Cardinals get finance brief but no conclave date

Caption
(Alessandra Tarantino)
German Cardinal Walter Kasper, left, shares a word with Indian Cardinal George Alencherry in St. Peter's Square following a cardinals' meeting, at the Vatican, Thursday, March 7, 2013. Cardinals from around the world are gathered inside the Vatican on the fourth day of meetings before the conclave to elect the next pope, amid scandals inside and out of the Vatican and the continued reverberations of Benedict XVI's decision to retire. (AP Photo/Alessandra Tarantino)

VATICAN CITY (AP) — Cardinals in Rome for the conclave to elect the next pope received a briefing on the Holy See's finances Thursday amid questions about the Vatican bureaucracy and continued suspicions about its bank.

The heads of the Vatican's three main financial offices briefed the cardinals as required by rules covering the transition period between papacies, during which cardinals meet daily to discuss the problems of the church and the qualities needed in a new pope.

The cardinals didn't set a date for the start of the conclave, and the Vatican spokesman, the Rev. Federico Lombardi, said he didn't expect a decision to be taken in Thursday's afternoon session. The last of the 115 voting-age cardinals, Vietnamese Cardinal Jean-Baptiste Pham Minh Man, was arriving later Thursday and the date can't be set until he does.

But a decision on the start also depends on a determination by the cardinals that they have had sufficient time to gather all the information they need about the state of the church and who should be pope.

Once the conclave starts, there is very little time for discussion. There are two votes in the morning and two votes in the afternoon — all of them conducted in silent prayer, not chatter. As a result, setting the date for the conclave is akin to setting the deadline for when deliberations effectively finish.

As such, "it seems very normal and very wise" to wait to set the date until all cardinals are confident that they're nearing an end to their deliberations, said the Vatican spokesman the Rev. Federico Lombardi.

For the fourth day in a row, discussions included questions about the Holy See's administration and its relationships with dioceses around the world amid complaints that the Holy See doesn't communicate well internally or externally.

The problems of the Holy See's internal governance have been a constant theme of deliberations this week as cardinals — especially from the United States — have sought information about allegations of corruption and cronyism that were exposed by the leaks of papal documents last year.

Lombardi said the financial briefing by the heads of the Vatican's economic affairs office, the administration of the Vatican City State and the department overseeing the Holy See's assets and personnel was to give the cardinals an early peek at the Holy See's financial reports which usually come out in July.

He refused to comment when asked if the Vatican's bank, the Institute for Religious Works, was discussed. The bank, which was created to administer the pope's works of charity, has long been the focus of scandal for the Vatican, though it has tried to clean up its reputation by submitting itself to an evaluation by the Council of Europe's Moneyval committee.
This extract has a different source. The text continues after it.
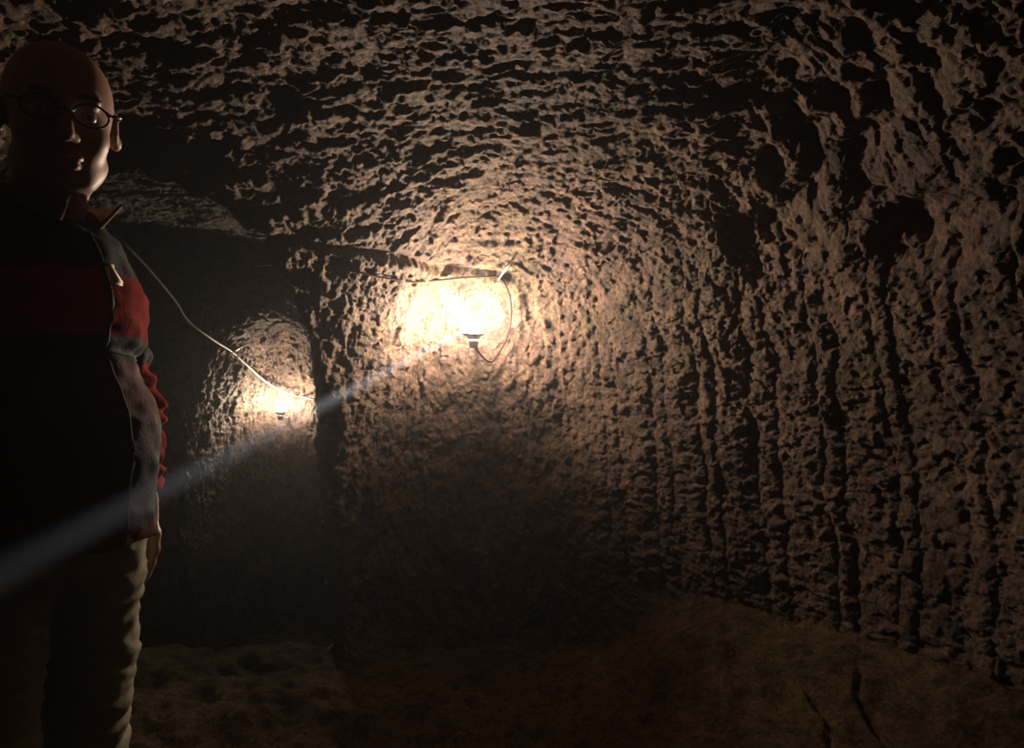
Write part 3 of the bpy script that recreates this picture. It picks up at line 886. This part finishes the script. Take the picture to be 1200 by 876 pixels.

Moneyval, which helps governments adhere to internationally recognized anti-money laundering and anti-terror financing norms, gave the Holy See a passing grade in its first evaluation last summer. But the bank received poor or failing grades on a number of fronts, with Moneyval finding that its rules on customer due diligence, wire transfers and suspicious transaction reporting were insufficient.

This week, the widely read Italian Catholic weekly Famiglia Cristiana, which is distributed free in Italian parishes each Sunday, carried an article calling for the bank to be closed on the grounds that the pontificate shouldn't have direct links to the world of finance.

It argued that there are plenty of ethically minded commercial banks in Italy and elsewhere that could be trusted to manage the Holy See's assets.

"Total transparency would thus be assured and the faithful, who continue to generously donate, would know that their money given to the church ... is destined to the poor," said the article penned by historian Giorgio Campanini.